My curiosity arises about it because I'm working on homework for a functional analysis course, and one of the exercises is referencing a function $\varphi:E\to\Bbb R$, where $E$ is a normed linear space. The problem here was to show that it is convex lower semi-continuous (l.s.c.), and I've shown that the function is convex without much difficultly. As I thought more and more about it, I convinced myself the function was also continuous (hence l.s.c.). But then calling a function convex l.s.c. seems redundant, so I'm not sure I've thought it through entirely correctly.

Best Answer

An example of a discontinuous finite-valued convex function on an (incomplete) normed linear space, posted by user127096.

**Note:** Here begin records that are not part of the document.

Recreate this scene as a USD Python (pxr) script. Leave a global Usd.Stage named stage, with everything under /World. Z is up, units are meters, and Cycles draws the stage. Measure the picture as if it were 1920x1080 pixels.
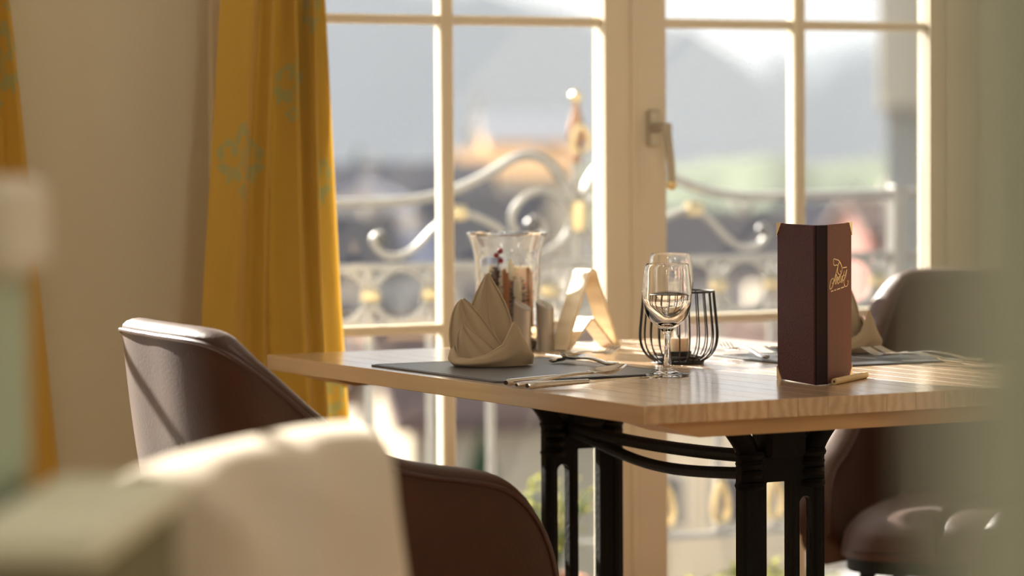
import math, random
import numpy as np, trimesh, usdkit, meshkit
import manifold3d as m3
from shapely.geometry import Polygon, LineString, Point, box as sbox
from shapely.ops import unary_union
from pxr import Usd, UsdGeom, UsdLux, UsdShade, Gf, Sdf, Vt

# ------------------------------------------------------------------ camera, sky, sun, exposure
stage = Usd.Stage.CreateInMemory()
UsdGeom.SetStageUpAxis(stage, 'Z'); UsdGeom.SetStageMetersPerUnit(stage, 1.0)
UsdGeom.Xform.Define(stage, '/World'); UsdGeom.Scope.Define(stage, '/World/Looks')
F_PX, YAW, PITCH, ROLL = 5900.0, math.radians(28.4), math.radians(2.61), math.radians(0.35)
CAM = np.array([0, 0, 1.07])
fw = np.array([math.sin(YAW)*math.cos(PITCH), math.cos(YAW)*math.cos(PITCH), -math.sin(PITCH)])
_r = np.array([math.cos(YAW), -math.sin(YAW), 0]); _u = np.cross(_r, fw)
rt = math.cos(ROLL)*_r - math.sin(ROLL)*_u; up = math.sin(ROLL)*_r + math.cos(ROLL)*_u
cam = UsdGeom.Camera.Define(stage, '/World/camera')
cam.CreateHorizontalApertureAttr(36.0); cam.CreateFocalLengthAttr(36.0*F_PX/1920)
cam.AddTransformOp().Set(Gf.Matrix4d(*rt, 0, *up, 0, *(-fw), 0, *CAM, 1))
cam.CreateClippingRangeAttr((0.05, 20000.0))
cam.CreateFStopAttr(3.4); cam.CreateFocusDistanceAttr(4.3)
EXPOSURE = 0.18
cam.CreateExposureAttr(EXPOSURE)

sky = UsdLux.DomeLight.Define(stage, '/World/sky'); sky.CreateIntensityAttr(1.0)
sky_look = usdkit.material(stage, '/World/Looks/sky', {
    "g": ("texture_coordinate", {}), "s": ("separate_xyz", {}),
    "mr": ("map_range", {"from_min": -0.1, "from_max": 1.0, "clamp": True}),
    "r": ("rgb_ramp", {"ramp": [(0, (.86, .85, .84)), (0.1, (.90, .89, .88)), (0.3, (.80, .83, .88)), (1, (.52, .62, .80))]}),
    "b": ("background_shader", {"strength": .62})},
    [("g.generated", "s.vector"), ("s.z", "mr.value"), ("mr.result", "r.fac"), ("r.color", "b.color")], surface="b.background")
UsdShade.MaterialBindingAPI.Apply(sky.GetPrim()).Bind(sky_look)
SUN_EL, SUN_AZ = math.radians(27.0), math.radians(-10.0)     # azimuth from +y, low morning sun in front of the window
sd = np.array([math.sin(SUN_AZ)*math.cos(SUN_EL), math.cos(SUN_AZ)*math.cos(SUN_EL), math.sin(SUN_EL)])
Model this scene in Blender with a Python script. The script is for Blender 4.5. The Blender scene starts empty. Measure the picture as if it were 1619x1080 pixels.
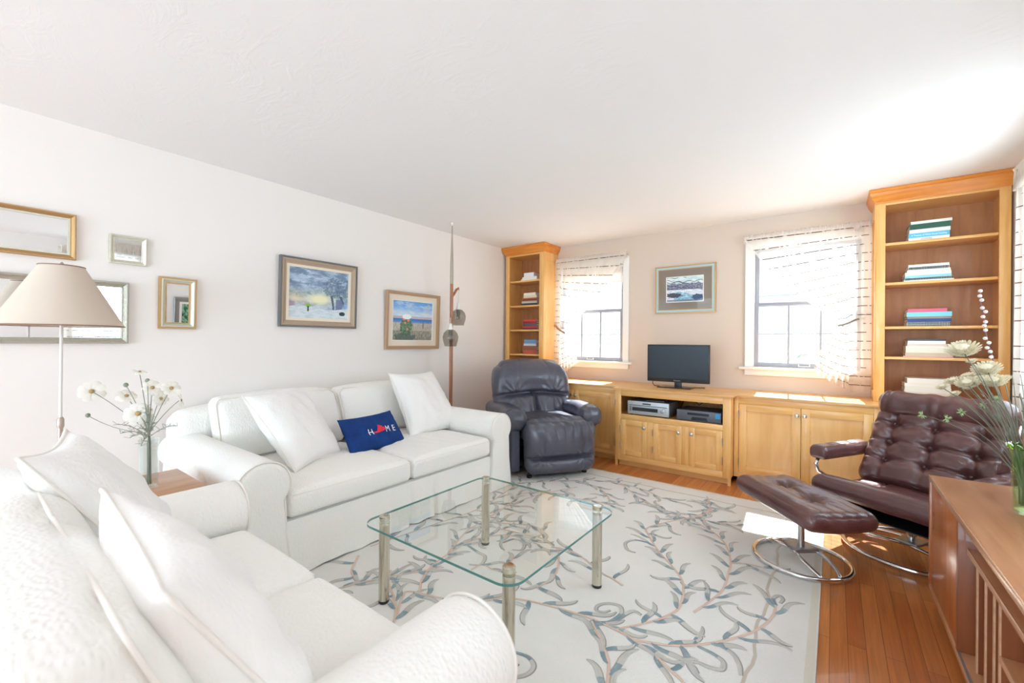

Let $c_{00}$ be the subspace of $\ell^2$ consisting of the sequences with finitely many nonzero terms, with the norm inherited from $\ell^2$. The function $\varphi(x) = \sum_{n=1}^\infty n^2 x_n^2$ is convex on $c_{00}$ and takes values in $\mathbb R$ (no infinite values), yet is not continuous. Indeed, the sequence $n^{-1}e_n$ converges to $0$ in the norm of $X$, but $\varphi(n^{-1}e_n) = 1 \not\to 0 = \varphi(0)$. In particular, it is not lower semicontinuous. Also not locally bounded, which is related.